Community Banking Month…#banklocal

April is Community Banking Month if you didn’t already realize this. I fully realize that, more than likely, the town is not redecorating the square/Main Street/main hub in your honor and I seriously doubt the schoolchildren are coloring the pictures from “Great Moments in Banking” for you to hang on the fridge. (“Daddy, who is this man and why is he so mad!?” “Why honey, that’s JP Morgan and he just didn’t like his picture being taken”).

No, community bankers are not going to get the recognition other fields receive (and they deserve every bit of it!). We’re not going to get the parades and the documentaries…and that’s ok. The ROI on those things are terrible anyway.

But where you bank matters. And for us bankers, how you bank your community matters. It matters in ways that most of our customer, and I would argue many bankers, don’t always see.
I have the good fortune of teaching a senior level undergraduate class of Commercial Banking here at Christian Brothers University. Over an 8 week class, these students get to listen to me ramble on about the mechanics of banking and, I am positive, that they would cherish your thoughts and prayers.
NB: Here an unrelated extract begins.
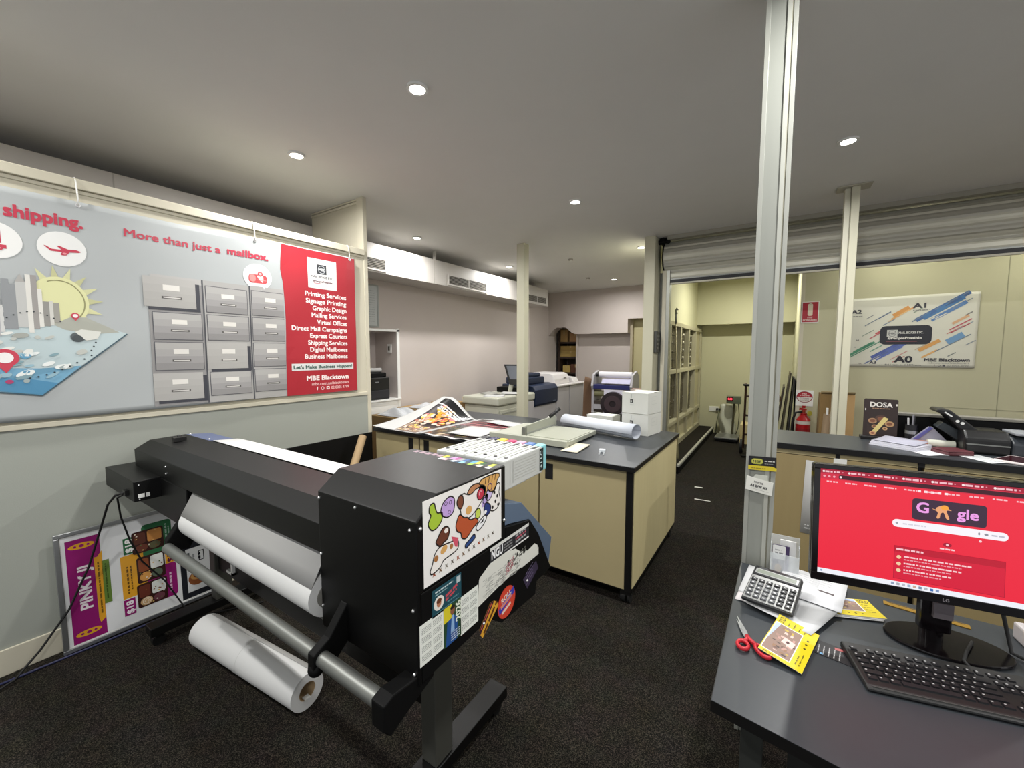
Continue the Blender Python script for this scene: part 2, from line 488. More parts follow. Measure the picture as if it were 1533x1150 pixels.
# long white air duct with three grilles
t = thing('air_duct', 'long white boxed air duct with slatted vents under the ceiling', 'air duct', (-4.2, 3, 2.535))
DX = -3.985
M_duct = mat('duct_white', '#c0bbb5', .45)
B(M_duct).box(LX+.004, DX, Y0, 7.37, 2.535, 2.865).build('duct_body', t, bevel=.004)
for y in (.93, 4.12, 5.72): B(mat('duct_seam', '#a9a59d', .6)).box(DX, DX+.0015, y-.004, y+.004, 2.537, 2.863).build('joint_strip', t)
B(M_duct).box(-4.02, DX+.004, 4.13, 4.15, 2.865, CEIL-.001).build('hanger', t)
for (y0, y1) in ((2.75, 3.29), (4.41, 5.29), (6.56, 7.29)):
    v = B(mat('vent_dark', '#3a3631', .7)).box(DX, DX+.002, y0, y1, 2.575, 2.69).build('vent', t)
    B(M_duct).box(DX, DX+.01, y0-.02, y1+.02, 2.555, 2.575).box(DX, DX+.01, y0-.02, y1+.02, 2.69, 2.71).box(DX, DX+.01, y0-.02, y0, 2.575, 2.69).box(DX, DX+.01, y1, y1+.02, 2.575, 2.69).box(DX, DX+.009, (y0+y1)/2-.008, (y0+y1)/2+.008, 2.575, 2.69).build('vent_frame', v)
    for k in range(6):
        z = 2.582+k*.0185
        B(mat('vent_slat', '#a8a39a', .5)).prism([(DX+.002, z), (DX+.009, z+.002), (DX+.009, z+.005), (DX+.002, z+.006)], 'y', y0, y1).build('slat', v)

# roller shutter
t = thing('roller_shutter', 'grey steel roller shutter wound up above the opening', 'roller shutter', (1, 5.38, 2.4))
SX0, SX1 = -1.235, 3.15
M_sh = mat('shutter_slat', '#b9b7aa', .42, .15, noise=.05, nscale=6)
M_sh2 = mat('shutter_slat_light', '#d2d0c0', .42, .15, noise=.05, nscale=6)
N = 15; R = .19; cy_, cz_ = 5.39, 2.765
for k in range(N):
    a0 = PI*2*k/N+.15; a1 = a0+2*PI/N
    prof = []
    for q in range(5):
        a = a0+(a1-a0)*q/4; r = R*(1.0 if q not in (0, 4) else .985)+(.006 if q == 3 else 0)
        prof.append((cy_+r*math.cos(a), cz_+r*math.sin(a)))
    for q in range(4, -1, -1):
        a = a0+(a1-a0)*q/4
        prof.append((cy_+(R-.02)*math.cos(a), cz_+(R-.02)*math.sin(a)))
    B(M_sh2 if k % 2 else M_sh).prism(prof, 'x', SX0, SX1).build('slat', t)
B(M_alud).cyl((SX0-.005, cy_, cz_), (SX1, cy_, cz_), .16, 32).build('drum', t)
for k in range(2):
    z = 2.50+k*.075
    B(M_sh if k else M_sh2).prism([(5.30, z), (5.292, z+.02), (5.292, z+.055), (5.30, z+.073), (5.312, z+.073), (5.312, z)], 'x', SX0+.06, SX1).build('slat', t)
B(M_alud).box(SX0+.04, SX1, 5.285, 5.32, 2.485, 2.50).build('bottom_rail', t)
B(mat('shutter_seal', '#14171b', .5)).box(SX0+.04, SX1, 5.288, 5.318, 2.448, 2.485).build('rubber_seal', t)
B(mat('shutter_edge', '#c4c0ae', .5)).box(SX0+.04, SX1, 5.285, 5.32, 2.43, 2.448).build('bottom_edge', t)
B(M_blackm).cyl((SX0-.012, cy_, cz_), (SX0-.004, cy_, cz_), .205, 32).build('end_plate', t)
br = B(M_blackm).box(SX0-.03, SX0-.015, 5.2, 5.36, 2.9, CEIL-.002).box(SX0-.07, SX0+.05, 5.22, 5.34, CEIL-.012, CEIL-.002)
br.cyl((SX0-.06, 5.2, 2.93), (SX0+.05, 5.2, 2.93), .018, 12).ball((SX0-.05, 5.2, 2.93), .028).ball((SX0+.05, 5.2, 2.93), .03).box(SX0-.006, SX0+.004, 5.19, 5.21, 2.9, CEIL-.004)
br.build('bracket', t)
g = B(M_steel).box(-1.252, -1.165, 5.27, 5.37, 0, 2.60)
g.box(-1.252, -1.205, 5.262, 5.271, 0, 2.60, M_cream).box(-1.289, -1.254, 5.30, 5.34, 0, 2.58, M_alud)
g.build('guide_rail', t, bevel=.002)
struct(B(mat('shutter_head', '#9a978a', .6)).box(-1.18, 3.2, 5.14, 5.22, CEIL-.045, CEIL-.001).build('trim_7'))
t = thing('shutter_control', 'small dark shutter control box on the side of the wide column', 'control box', (-1.28, 5.2, 1.6))
B(mat('control_grey', '#3f403c', .5)).box(-1.2915, -1.262, 5.09, 5.25, 1.60, 1.86).build('housing', t, bevel=.004)
for j in range(4):
    for i in range(2):
        B(mat('control_key', '#77766e', .5)).box(-1.262, -1.258, 5.12+i*.06, 5.155+i*.06, 1.64+j*.05, 1.67+j*.05).build('button', t)
t = thing('key_switch', 'small rusty red switch plate low on the wide column', 'switch', (-1.28, 5.18, 1.05))
B(mat('rust_red', '#7c4a34', .6)).box(-1.2915, -1.275, 5.12, 5.24, 1.07, 1.13).build('plate', t, bevel=.003)
B(M_plasb).cyl((-1.275, 5.18, 1.1), (-1.268, 5.18, 1.1), .012, 12).build('keyhole', t)
# smoke detector
for x, y, l in ((-2.66, 5.62, 'small white ceiling sensor beyond the slim post'), (-3.05, 7.2, 'small white ceiling sensor nearest the rear wall')):
    t = thing('ceiling_sensor', l, 'sensor', (x, y, CEIL), group='ceiling sensors')
    B(mat('sensor_grey', '#a9a49c', .6)).cyl((x, y, CEIL-.02), (x, y, CEIL-.001), .035, 20).build('body', t)
    B(M_white).cyl((x, y, CEIL-.03), (x, y, CEIL-.02), .015, 14).build('cap', t)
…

But I would have never guessed what part has seemed to enthuse them and make them see banking in a whole new way.

GSE’s and Loan securitization!!

Stay with me now! I’m not totally crazy.

At their most basic function, what do the GSE’s like Fannie and Freddie do? They provide banks a secondary market for mortgages they ordinarily couldn’t and shouldn’t make. I did not say provide a place for banks to dump the bad loans!! As I explained it to them, during my “riveting” ALM lecture, consider this…a small mortgage might be $100,000. If you are a $100MM bank, one small subdivision might be 1% of your asset base. That’s considerable risk when you apply it to small town/communities that do not have a wide variety of banking options. At some point (usually at the demand of examiners), the desire to serve your community’s financial needs is overshadowed by the risk doing so requires. On the flip side, how many car loans equals one mortgage from a volume perspective? Quite a few. In the classroom example, it makes good sense, then, to balance car loans and home loans in your small communities.

GSE’s, then, allow the bank to make the loans, package and sell/transfer the loans off of the balance sheet, have capital restored, go make more loans, and still have a positive societal impact in the lives of the people in their communities. Are the details more complicated than that? Yes, I get it. But at the end of the day, community banks are enabled to provide key services in some markets where they have high market control due to the barriers of new entry for larger banks, and improve the lives of their customers. As a banker, have you ever had one of those “warm and fuzzy” moments? Mine were never the biggest loans or the most complicated…but they were the ones that made me remember why I’m a banker.

So, do you want to improve your communities…bank locally.